Dataset content –

--- begin ---

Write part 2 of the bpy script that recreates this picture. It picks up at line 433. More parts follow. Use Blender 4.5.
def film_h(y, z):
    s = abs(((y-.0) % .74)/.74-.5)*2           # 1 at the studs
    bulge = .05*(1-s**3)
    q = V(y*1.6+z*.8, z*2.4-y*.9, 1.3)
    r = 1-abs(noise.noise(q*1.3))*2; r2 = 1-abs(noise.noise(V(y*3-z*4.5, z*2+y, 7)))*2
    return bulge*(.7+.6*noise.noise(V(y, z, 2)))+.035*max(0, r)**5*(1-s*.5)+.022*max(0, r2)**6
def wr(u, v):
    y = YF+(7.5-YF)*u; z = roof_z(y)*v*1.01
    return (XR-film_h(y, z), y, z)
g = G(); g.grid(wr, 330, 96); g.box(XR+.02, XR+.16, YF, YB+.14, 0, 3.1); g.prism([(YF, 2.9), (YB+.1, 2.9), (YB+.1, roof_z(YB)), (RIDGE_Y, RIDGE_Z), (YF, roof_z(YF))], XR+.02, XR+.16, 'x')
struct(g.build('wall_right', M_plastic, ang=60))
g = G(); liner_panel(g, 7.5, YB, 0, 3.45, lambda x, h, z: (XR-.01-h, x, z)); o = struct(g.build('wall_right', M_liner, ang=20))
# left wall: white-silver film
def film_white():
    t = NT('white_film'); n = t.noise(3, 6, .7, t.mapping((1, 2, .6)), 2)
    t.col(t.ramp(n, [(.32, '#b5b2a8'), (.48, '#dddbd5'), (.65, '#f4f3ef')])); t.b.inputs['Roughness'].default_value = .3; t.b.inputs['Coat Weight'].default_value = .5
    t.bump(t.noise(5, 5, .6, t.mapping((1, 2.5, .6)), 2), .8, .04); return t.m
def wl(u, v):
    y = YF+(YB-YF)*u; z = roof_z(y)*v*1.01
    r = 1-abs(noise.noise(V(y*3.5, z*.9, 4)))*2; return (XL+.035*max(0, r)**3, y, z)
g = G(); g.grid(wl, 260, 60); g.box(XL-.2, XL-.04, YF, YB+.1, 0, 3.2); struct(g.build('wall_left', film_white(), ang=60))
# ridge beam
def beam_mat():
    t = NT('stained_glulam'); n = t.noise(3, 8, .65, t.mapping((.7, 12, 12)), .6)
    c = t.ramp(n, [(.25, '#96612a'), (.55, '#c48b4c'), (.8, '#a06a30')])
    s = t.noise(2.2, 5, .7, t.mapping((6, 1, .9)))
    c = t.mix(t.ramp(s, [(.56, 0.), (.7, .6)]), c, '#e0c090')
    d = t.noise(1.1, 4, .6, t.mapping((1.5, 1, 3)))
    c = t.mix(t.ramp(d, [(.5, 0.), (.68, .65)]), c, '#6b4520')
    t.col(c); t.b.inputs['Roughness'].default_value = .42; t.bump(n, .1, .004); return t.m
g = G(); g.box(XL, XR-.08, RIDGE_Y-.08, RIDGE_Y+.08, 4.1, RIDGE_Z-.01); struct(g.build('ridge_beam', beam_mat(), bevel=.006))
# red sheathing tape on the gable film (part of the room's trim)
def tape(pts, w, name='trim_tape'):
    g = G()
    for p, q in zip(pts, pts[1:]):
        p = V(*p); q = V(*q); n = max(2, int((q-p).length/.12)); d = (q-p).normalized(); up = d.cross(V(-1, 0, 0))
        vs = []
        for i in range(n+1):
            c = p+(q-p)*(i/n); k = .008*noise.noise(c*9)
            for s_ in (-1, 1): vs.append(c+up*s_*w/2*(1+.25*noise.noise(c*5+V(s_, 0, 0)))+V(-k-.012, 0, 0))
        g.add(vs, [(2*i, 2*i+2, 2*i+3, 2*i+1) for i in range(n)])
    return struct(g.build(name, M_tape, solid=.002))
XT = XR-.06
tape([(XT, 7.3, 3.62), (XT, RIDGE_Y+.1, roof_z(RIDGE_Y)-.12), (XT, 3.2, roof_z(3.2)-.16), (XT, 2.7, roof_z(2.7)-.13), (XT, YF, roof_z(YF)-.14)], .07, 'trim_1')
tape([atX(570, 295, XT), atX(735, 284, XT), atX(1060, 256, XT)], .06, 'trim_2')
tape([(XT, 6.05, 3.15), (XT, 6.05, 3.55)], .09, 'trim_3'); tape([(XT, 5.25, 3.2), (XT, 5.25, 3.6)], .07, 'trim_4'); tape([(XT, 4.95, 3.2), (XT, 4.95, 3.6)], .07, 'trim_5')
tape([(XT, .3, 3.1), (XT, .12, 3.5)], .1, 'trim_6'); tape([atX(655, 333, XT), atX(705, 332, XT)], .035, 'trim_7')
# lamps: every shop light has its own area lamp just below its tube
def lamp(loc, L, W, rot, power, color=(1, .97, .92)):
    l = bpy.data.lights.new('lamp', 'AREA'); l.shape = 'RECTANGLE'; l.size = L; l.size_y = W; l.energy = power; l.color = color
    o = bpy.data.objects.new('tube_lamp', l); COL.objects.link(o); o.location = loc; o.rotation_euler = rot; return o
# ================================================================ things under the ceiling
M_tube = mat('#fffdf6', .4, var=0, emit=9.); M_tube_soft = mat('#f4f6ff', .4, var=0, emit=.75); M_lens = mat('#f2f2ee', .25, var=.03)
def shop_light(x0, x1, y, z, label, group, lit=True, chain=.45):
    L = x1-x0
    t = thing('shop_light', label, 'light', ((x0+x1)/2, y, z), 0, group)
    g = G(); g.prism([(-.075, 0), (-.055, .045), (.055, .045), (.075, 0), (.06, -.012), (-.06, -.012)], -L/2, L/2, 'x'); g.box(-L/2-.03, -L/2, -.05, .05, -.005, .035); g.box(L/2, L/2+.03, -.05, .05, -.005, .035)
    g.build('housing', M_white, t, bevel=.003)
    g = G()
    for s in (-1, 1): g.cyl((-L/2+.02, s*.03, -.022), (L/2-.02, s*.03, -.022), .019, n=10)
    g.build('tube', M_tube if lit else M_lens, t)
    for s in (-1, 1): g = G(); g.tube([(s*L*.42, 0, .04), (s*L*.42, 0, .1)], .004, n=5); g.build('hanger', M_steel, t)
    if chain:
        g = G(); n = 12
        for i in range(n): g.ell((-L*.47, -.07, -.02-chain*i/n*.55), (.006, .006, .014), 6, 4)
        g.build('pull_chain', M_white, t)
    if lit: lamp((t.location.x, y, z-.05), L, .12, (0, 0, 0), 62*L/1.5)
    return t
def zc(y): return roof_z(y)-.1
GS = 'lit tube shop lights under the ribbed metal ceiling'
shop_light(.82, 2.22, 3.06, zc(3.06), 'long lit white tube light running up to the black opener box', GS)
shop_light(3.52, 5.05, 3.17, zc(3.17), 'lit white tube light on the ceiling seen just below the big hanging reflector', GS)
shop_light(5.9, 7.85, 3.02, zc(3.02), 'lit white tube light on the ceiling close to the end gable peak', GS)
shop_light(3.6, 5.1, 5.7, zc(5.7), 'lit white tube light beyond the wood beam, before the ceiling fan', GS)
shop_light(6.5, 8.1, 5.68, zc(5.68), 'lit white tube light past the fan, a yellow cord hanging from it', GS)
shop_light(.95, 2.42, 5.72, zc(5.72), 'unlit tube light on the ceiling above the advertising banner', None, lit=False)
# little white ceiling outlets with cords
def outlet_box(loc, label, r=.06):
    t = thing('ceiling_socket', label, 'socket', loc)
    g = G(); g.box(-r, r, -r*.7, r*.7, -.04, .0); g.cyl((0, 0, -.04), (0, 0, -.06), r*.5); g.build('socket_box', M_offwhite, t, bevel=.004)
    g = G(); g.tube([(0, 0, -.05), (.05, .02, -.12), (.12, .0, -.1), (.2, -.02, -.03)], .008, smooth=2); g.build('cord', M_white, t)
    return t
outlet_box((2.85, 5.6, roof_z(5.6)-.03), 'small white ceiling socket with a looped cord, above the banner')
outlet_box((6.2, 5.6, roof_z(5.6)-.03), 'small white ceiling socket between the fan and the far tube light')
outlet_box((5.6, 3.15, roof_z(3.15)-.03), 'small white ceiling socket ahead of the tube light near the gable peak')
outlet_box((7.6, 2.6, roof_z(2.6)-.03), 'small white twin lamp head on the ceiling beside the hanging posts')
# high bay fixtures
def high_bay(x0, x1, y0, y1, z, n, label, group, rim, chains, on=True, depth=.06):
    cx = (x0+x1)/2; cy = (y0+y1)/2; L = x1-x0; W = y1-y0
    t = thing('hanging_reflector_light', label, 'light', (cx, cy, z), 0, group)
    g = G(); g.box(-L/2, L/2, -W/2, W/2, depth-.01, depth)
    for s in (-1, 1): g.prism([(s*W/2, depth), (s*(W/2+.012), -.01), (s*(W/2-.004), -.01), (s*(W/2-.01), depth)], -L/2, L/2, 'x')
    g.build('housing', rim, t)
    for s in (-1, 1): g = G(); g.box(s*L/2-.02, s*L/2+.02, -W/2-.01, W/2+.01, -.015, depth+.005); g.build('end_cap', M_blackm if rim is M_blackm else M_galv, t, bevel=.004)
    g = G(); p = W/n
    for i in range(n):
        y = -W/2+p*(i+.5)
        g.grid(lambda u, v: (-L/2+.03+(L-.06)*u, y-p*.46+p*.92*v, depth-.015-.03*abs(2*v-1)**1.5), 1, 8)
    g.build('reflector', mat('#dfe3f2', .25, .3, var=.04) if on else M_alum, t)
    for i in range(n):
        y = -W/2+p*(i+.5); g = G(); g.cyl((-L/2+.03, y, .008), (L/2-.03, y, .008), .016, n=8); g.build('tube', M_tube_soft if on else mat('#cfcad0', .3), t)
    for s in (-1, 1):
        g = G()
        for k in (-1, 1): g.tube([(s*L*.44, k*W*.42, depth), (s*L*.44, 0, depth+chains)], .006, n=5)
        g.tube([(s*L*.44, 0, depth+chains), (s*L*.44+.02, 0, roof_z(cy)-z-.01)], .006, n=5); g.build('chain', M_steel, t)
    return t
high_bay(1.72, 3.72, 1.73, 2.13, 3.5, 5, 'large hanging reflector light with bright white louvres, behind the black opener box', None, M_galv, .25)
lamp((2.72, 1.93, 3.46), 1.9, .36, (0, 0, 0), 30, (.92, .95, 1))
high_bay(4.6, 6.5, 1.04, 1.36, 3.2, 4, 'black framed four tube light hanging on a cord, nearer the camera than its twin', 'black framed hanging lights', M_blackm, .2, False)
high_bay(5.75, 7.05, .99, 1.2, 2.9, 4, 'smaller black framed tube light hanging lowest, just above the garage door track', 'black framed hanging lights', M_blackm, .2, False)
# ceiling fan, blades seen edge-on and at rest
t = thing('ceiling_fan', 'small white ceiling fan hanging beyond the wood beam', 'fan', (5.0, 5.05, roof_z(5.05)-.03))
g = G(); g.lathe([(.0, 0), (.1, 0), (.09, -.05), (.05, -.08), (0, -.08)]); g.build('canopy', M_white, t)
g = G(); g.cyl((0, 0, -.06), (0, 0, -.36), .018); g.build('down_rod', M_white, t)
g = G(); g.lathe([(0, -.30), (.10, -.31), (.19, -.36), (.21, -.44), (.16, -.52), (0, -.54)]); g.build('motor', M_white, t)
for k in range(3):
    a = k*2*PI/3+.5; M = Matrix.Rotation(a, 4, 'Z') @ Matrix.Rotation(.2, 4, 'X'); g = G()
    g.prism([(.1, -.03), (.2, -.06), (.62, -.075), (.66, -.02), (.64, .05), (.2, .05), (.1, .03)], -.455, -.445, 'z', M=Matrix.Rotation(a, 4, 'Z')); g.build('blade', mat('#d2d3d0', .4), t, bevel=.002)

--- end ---

Direction – List every line above that contains the word "part".

Full answer –
Write part 2 of the bpy script that recreates this picture. It picks up at line 433. More parts follow. Use Blender 4.5.
# red sheathing tape on the gable film (part of the room's trim)